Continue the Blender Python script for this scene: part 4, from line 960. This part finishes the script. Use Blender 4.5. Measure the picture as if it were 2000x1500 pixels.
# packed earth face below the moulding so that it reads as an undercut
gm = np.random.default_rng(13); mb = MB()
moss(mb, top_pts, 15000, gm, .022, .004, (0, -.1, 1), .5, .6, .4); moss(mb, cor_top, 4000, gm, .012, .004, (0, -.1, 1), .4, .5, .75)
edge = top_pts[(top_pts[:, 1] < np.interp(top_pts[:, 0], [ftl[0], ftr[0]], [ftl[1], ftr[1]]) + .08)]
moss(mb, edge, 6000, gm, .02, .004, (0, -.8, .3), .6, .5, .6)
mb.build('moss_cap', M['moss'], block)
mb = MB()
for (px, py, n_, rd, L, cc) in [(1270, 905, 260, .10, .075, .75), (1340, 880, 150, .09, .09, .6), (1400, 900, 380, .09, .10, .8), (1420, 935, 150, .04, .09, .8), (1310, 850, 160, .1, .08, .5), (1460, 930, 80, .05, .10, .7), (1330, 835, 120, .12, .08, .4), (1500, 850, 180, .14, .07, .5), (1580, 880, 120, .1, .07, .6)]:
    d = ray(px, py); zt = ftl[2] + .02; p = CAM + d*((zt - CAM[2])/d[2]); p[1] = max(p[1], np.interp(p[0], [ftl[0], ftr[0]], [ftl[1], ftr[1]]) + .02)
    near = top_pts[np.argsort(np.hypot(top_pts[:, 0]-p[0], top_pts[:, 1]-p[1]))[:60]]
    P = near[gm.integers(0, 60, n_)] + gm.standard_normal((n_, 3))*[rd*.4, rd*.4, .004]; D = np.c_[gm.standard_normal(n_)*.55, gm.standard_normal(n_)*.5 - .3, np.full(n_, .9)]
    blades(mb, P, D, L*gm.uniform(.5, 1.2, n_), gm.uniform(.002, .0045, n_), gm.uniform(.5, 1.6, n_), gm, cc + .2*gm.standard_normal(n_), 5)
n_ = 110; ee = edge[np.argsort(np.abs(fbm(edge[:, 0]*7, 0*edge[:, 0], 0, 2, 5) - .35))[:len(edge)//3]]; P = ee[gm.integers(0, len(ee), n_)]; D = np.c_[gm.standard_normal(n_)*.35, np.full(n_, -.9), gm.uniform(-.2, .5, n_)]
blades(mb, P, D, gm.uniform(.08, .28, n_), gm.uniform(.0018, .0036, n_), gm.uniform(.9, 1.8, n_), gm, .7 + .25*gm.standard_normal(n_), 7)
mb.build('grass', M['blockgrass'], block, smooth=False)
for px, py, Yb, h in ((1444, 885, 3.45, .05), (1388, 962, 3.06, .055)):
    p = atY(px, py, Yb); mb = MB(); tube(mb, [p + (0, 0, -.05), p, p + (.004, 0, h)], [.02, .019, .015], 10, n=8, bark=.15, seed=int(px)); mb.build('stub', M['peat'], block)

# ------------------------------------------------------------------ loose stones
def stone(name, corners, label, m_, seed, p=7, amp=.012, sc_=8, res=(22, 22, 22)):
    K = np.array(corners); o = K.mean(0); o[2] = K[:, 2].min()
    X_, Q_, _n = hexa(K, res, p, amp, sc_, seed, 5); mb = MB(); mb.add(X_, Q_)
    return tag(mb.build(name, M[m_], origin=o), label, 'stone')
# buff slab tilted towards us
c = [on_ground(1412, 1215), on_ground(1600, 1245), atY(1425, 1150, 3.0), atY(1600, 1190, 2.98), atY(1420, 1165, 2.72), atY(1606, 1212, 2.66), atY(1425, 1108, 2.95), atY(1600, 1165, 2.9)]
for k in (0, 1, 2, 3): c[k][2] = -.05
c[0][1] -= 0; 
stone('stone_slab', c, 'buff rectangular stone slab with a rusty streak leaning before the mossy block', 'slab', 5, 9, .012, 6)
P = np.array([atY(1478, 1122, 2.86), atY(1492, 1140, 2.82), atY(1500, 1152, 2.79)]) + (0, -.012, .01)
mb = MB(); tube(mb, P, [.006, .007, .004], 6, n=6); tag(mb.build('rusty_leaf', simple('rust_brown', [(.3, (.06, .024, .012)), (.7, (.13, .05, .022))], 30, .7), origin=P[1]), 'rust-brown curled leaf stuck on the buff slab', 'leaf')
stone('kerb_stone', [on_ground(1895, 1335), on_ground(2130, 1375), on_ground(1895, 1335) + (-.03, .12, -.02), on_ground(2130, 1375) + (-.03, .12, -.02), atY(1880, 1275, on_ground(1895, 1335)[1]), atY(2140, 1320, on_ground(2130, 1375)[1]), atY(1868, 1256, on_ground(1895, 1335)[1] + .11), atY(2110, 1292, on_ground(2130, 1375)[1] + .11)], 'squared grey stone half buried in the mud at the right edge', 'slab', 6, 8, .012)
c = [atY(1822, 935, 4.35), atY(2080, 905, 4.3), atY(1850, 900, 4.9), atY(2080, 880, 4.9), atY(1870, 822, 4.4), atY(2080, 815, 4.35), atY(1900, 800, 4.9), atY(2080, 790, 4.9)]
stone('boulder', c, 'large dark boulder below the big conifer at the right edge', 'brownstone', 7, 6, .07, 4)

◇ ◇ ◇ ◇

## What needs to be done:
The listing above should be transcribed in full, exactly as written.

## Response for this exercise:
Continue the Blender Python script for this scene: part 4, from line 960. This part finishes the script. Use Blender 4.5. Measure the picture as if it were 2000x1500 pixels.
# packed earth face below the moulding so that it reads as an undercut
gm = np.random.default_rng(13); mb = MB()
moss(mb, top_pts, 15000, gm, .022, .004, (0, -.1, 1), .5, .6, .4); moss(mb, cor_top, 4000, gm, .012, .004, (0, -.1, 1), .4, .5, .75)
edge = top_pts[(top_pts[:, 1] < np.interp(top_pts[:, 0], [ftl[0], ftr[0]], [ftl[1], ftr[1]]) + .08)]
moss(mb, edge, 6000, gm, .02, .004, (0, -.8, .3), .6, .5, .6)
mb.build('moss_cap', M['moss'], block)
mb = MB()
for (px, py, n_, rd, L, cc) in [(1270, 905, 260, .10, .075, .75), (1340, 880, 150, .09, .09, .6), (1400, 900, 380, .09, .10, .8), (1420, 935, 150, .04, .09, .8), (1310, 850, 160, .1, .08, .5), (1460, 930, 80, .05, .10, .7), (1330, 835, 120, .12, .08, .4), (1500, 850, 180, .14, .07, .5), (1580, 880, 120, .1, .07, .6)]:
    d = ray(px, py); zt = ftl[2] + .02; p = CAM + d*((zt - CAM[2])/d[2]); p[1] = max(p[1], np.interp(p[0], [ftl[0], ftr[0]], [ftl[1], ftr[1]]) + .02)
    near = top_pts[np.argsort(np.hypot(top_pts[:, 0]-p[0], top_pts[:, 1]-p[1]))[:60]]
    P = near[gm.integers(0, 60, n_)] + gm.standard_normal((n_, 3))*[rd*.4, rd*.4, .004]; D = np.c_[gm.standard_normal(n_)*.55, gm.standard_normal(n_)*.5 - .3, np.full(n_, .9)]
    blades(mb, P, D, L*gm.uniform(.5, 1.2, n_), gm.uniform(.002, .0045, n_), gm.uniform(.5, 1.6, n_), gm, cc + .2*gm.standard_normal(n_), 5)
n_ = 110; ee = edge[np.argsort(np.abs(fbm(edge[:, 0]*7, 0*edge[:, 0], 0, 2, 5) - .35))[:len(edge)//3]]; P = ee[gm.integers(0, len(ee), n_)]; D = np.c_[gm.standard_normal(n_)*.35, np.full(n_, -.9), gm.uniform(-.2, .5, n_)]
blades(mb, P, D, gm.uniform(.08, .28, n_), gm.uniform(.0018, .0036, n_), gm.uniform(.9, 1.8, n_), gm, .7 + .25*gm.standard_normal(n_), 7)
mb.build('grass', M['blockgrass'], block, smooth=False)
for px, py, Yb, h in ((1444, 885, 3.45, .05), (1388, 962, 3.06, .055)):
    p = atY(px, py, Yb); mb = MB(); tube(mb, [p + (0, 0, -.05), p, p + (.004, 0, h)], [.02, .019, .015], 10, n=8, bark=.15, seed=int(px)); mb.build('stub', M['peat'], block)

# ------------------------------------------------------------------ loose stones
def stone(name, corners, label, m_, seed, p=7, amp=.012, sc_=8, res=(22, 22, 22)):
    K = np.array(corners); o = K.mean(0); o[2] = K[:, 2].min()
    X_, Q_, _n = hexa(K, res, p, amp, sc_, seed, 5); mb = MB(); mb.add(X_, Q_)
    return tag(mb.build(name, M[m_], origin=o), label, 'stone')
# buff slab tilted towards us
c = [on_ground(1412, 1215), on_ground(1600, 1245), atY(1425, 1150, 3.0), atY(1600, 1190, 2.98), atY(1420, 1165, 2.72), atY(1606, 1212, 2.66), atY(1425, 1108, 2.95), atY(1600, 1165, 2.9)]
for k in (0, 1, 2, 3): c[k][2] = -.05
c[0][1] -= 0; 
stone('stone_slab', c, 'buff rectangular stone slab with a rusty streak leaning before the mossy block', 'slab', 5, 9, .012, 6)
P = np.array([atY(1478, 1122, 2.86), atY(1492, 1140, 2.82), atY(1500, 1152, 2.79)]) + (0, -.012, .01)
mb = MB(); tube(mb, P, [.006, .007, .004], 6, n=6); tag(mb.build('rusty_leaf', simple('rust_brown', [(.3, (.06, .024, .012)), (.7, (.13, .05, .022))], 30, .7), origin=P[1]), 'rust-brown curled leaf stuck on the buff slab', 'leaf')
stone('kerb_stone', [on_ground(1895, 1335), on_ground(2130, 1375), on_ground(1895, 1335) + (-.03, .12, -.02), on_ground(2130, 1375) + (-.03, .12, -.02), atY(1880, 1275, on_ground(1895, 1335)[1]), atY(2140, 1320, on_ground(2130, 1375)[1]), atY(1868, 1256, on_ground(1895, 1335)[1] + .11), atY(2110, 1292, on_ground(2130, 1375)[1] + .11)], 'squared grey stone half buried in the mud at the right edge', 'slab', 6, 8, .012)
c = [atY(1822, 935, 4.35), atY(2080, 905, 4.3), atY(1850, 900, 4.9), atY(2080, 880, 4.9), atY(1870, 822, 4.4), atY(2080, 815, 4.35), atY(1900, 800, 4.9), atY(2080, 790, 4.9)]
stone('boulder', c, 'large dark boulder below the big conifer at the right edge', 'brownstone', 7, 6, .07, 4)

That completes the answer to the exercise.